### Some records
------------------------

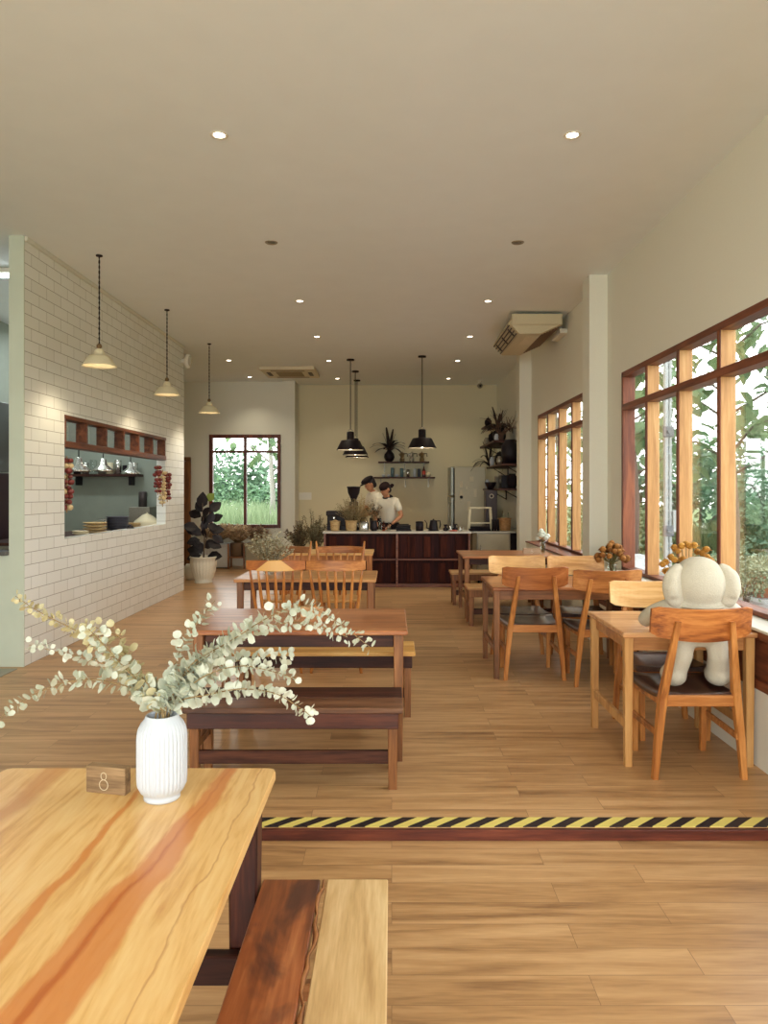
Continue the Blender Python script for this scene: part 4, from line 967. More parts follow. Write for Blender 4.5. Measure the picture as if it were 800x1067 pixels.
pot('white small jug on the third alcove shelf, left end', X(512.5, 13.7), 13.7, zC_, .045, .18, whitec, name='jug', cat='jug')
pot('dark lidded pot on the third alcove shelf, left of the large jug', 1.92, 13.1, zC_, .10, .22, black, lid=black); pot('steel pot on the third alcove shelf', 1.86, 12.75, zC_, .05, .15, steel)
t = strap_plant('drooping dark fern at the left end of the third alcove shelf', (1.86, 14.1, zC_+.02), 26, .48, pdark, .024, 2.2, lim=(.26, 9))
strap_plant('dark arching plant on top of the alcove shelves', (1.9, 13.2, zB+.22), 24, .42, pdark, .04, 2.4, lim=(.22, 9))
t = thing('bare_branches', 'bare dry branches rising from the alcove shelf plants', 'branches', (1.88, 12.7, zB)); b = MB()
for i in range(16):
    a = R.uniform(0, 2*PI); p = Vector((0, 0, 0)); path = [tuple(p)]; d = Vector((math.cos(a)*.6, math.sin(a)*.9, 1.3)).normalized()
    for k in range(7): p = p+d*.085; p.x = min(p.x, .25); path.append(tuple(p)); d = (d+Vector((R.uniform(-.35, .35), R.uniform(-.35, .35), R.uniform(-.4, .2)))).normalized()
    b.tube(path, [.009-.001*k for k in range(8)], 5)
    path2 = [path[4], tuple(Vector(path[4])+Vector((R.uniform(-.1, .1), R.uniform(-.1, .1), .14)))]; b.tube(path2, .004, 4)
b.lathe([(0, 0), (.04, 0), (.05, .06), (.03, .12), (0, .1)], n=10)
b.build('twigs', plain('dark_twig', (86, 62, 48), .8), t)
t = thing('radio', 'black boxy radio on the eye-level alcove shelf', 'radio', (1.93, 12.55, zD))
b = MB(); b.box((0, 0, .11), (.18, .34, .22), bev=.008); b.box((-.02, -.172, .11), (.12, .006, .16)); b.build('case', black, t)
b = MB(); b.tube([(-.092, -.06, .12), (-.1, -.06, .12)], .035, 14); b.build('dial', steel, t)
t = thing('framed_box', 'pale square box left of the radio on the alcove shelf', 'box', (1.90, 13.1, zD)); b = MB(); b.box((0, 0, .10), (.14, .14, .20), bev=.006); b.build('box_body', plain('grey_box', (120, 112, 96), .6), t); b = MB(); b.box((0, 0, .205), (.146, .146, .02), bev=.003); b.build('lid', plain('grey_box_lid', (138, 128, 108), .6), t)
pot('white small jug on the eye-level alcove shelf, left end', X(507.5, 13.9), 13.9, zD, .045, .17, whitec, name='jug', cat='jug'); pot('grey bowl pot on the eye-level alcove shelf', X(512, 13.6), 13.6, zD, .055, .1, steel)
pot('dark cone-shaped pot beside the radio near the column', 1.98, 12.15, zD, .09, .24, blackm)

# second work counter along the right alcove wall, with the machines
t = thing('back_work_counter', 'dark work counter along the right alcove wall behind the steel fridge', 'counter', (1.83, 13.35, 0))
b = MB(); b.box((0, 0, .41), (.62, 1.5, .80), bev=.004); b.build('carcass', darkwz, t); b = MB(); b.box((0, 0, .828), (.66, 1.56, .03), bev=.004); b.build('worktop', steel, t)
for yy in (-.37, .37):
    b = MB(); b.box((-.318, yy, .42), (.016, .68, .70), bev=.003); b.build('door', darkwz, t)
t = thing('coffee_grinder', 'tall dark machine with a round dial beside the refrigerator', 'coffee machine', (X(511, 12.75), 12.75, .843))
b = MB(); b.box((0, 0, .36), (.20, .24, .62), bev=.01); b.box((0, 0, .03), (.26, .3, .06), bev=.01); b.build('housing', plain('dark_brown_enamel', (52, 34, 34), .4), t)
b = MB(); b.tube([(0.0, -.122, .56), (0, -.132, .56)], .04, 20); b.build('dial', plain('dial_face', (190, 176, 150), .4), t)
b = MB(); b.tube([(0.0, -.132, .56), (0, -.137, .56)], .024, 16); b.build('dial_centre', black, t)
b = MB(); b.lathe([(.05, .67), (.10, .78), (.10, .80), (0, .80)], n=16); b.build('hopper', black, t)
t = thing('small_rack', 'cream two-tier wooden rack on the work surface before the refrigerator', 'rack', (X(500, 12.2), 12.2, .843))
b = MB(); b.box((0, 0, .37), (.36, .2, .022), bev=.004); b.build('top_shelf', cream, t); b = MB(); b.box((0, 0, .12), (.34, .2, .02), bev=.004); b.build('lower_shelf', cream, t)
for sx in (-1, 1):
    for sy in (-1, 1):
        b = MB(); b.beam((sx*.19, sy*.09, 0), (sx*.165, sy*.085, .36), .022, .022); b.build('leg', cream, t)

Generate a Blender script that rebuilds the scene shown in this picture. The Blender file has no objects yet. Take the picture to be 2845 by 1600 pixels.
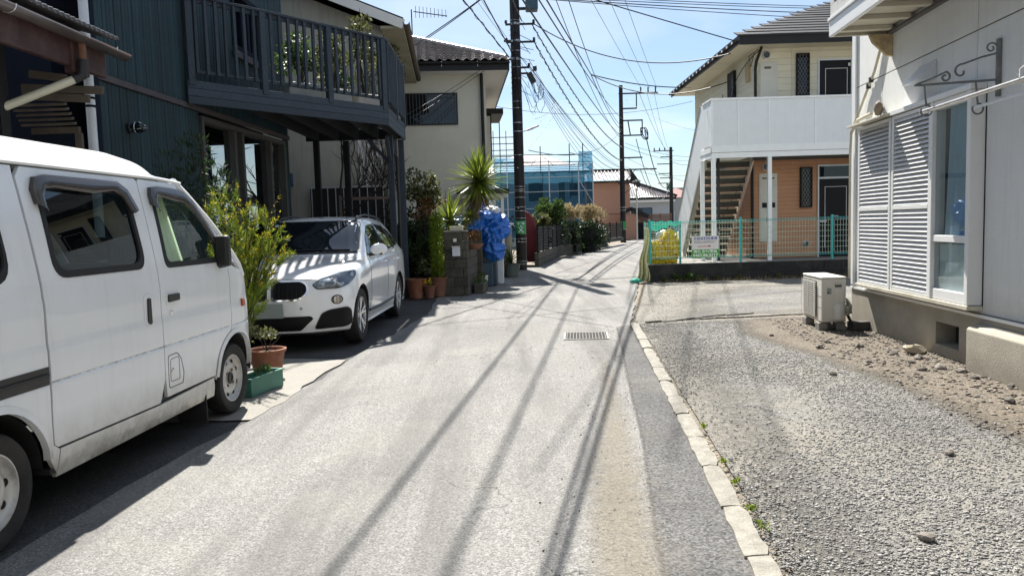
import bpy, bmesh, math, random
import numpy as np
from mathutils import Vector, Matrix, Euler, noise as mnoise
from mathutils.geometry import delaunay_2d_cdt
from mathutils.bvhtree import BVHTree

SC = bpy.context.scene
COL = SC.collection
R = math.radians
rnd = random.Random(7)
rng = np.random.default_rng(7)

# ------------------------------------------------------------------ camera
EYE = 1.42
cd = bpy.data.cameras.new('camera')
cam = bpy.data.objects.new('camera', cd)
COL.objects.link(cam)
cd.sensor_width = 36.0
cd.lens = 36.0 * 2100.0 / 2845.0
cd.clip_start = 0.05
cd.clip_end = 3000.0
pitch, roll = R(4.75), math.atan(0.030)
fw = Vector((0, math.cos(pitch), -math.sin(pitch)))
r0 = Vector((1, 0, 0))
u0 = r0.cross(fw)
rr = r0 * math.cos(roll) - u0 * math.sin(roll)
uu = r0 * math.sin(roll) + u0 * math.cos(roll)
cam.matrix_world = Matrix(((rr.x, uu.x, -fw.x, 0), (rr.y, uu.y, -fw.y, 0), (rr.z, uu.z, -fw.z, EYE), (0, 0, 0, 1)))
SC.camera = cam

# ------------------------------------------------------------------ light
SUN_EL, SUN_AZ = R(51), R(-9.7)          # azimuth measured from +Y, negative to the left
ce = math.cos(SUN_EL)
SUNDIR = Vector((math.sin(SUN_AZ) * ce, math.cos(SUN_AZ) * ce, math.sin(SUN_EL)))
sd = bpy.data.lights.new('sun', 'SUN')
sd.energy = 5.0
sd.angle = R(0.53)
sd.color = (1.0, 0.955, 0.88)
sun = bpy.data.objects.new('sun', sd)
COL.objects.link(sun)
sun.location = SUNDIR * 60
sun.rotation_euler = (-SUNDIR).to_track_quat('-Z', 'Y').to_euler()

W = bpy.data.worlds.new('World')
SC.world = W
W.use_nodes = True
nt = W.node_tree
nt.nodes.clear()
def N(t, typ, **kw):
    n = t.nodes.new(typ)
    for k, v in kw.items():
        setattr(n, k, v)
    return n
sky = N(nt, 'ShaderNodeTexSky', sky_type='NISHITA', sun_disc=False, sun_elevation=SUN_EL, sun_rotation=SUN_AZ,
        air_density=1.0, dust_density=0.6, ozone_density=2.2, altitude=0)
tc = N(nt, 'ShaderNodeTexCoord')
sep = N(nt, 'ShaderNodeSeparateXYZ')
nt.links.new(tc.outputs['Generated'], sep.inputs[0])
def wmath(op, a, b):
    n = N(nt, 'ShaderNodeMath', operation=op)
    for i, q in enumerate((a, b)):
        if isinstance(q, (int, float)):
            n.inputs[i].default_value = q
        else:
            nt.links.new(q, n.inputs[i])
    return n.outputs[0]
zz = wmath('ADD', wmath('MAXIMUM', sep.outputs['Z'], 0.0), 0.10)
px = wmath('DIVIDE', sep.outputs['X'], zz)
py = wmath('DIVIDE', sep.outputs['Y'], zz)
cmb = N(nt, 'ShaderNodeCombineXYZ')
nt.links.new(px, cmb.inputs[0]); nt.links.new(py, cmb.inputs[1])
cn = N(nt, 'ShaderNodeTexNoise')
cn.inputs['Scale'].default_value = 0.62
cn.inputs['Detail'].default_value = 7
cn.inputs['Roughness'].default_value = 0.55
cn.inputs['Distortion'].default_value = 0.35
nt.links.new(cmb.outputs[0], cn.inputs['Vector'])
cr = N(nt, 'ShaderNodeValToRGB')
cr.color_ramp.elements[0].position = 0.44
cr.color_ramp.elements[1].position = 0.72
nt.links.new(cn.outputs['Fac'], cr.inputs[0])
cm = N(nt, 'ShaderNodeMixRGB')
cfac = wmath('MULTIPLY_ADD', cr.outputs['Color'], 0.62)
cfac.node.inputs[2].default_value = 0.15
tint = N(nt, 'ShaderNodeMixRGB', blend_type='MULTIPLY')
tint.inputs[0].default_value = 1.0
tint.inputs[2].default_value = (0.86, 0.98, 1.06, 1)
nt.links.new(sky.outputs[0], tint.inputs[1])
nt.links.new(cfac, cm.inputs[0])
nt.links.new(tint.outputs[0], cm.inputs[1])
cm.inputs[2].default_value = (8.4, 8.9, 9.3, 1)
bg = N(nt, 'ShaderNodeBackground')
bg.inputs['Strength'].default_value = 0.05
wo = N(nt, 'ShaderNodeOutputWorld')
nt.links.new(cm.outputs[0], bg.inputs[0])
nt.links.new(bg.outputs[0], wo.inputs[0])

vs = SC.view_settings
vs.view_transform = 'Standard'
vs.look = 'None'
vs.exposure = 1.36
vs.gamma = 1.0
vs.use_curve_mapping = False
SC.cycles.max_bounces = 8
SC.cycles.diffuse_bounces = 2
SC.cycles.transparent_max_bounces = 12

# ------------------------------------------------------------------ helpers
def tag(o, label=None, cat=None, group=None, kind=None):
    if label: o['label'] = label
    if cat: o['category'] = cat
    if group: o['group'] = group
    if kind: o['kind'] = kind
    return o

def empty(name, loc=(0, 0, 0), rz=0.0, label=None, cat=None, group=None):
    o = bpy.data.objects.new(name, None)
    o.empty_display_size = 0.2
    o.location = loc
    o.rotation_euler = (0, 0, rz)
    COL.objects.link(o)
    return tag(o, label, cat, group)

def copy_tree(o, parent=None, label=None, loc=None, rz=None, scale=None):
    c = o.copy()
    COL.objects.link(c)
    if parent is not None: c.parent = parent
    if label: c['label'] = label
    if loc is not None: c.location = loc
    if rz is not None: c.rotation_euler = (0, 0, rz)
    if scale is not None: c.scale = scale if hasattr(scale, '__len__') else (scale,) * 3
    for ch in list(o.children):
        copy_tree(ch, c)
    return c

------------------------

### Objective
Each line in the entries above that includes the string "this" should be extracted.

### Response to the task
Continue the Blender Python script for this scene: part 4, from line 967. More parts follow. Write for Blender 4.5. Measure the picture as if it were 800x1067 pixels.
Generate a Blender script that rebuilds the scene shown in this picture. The Blender file has no objects yet. Take the picture to be 2845 by 1600 pixels.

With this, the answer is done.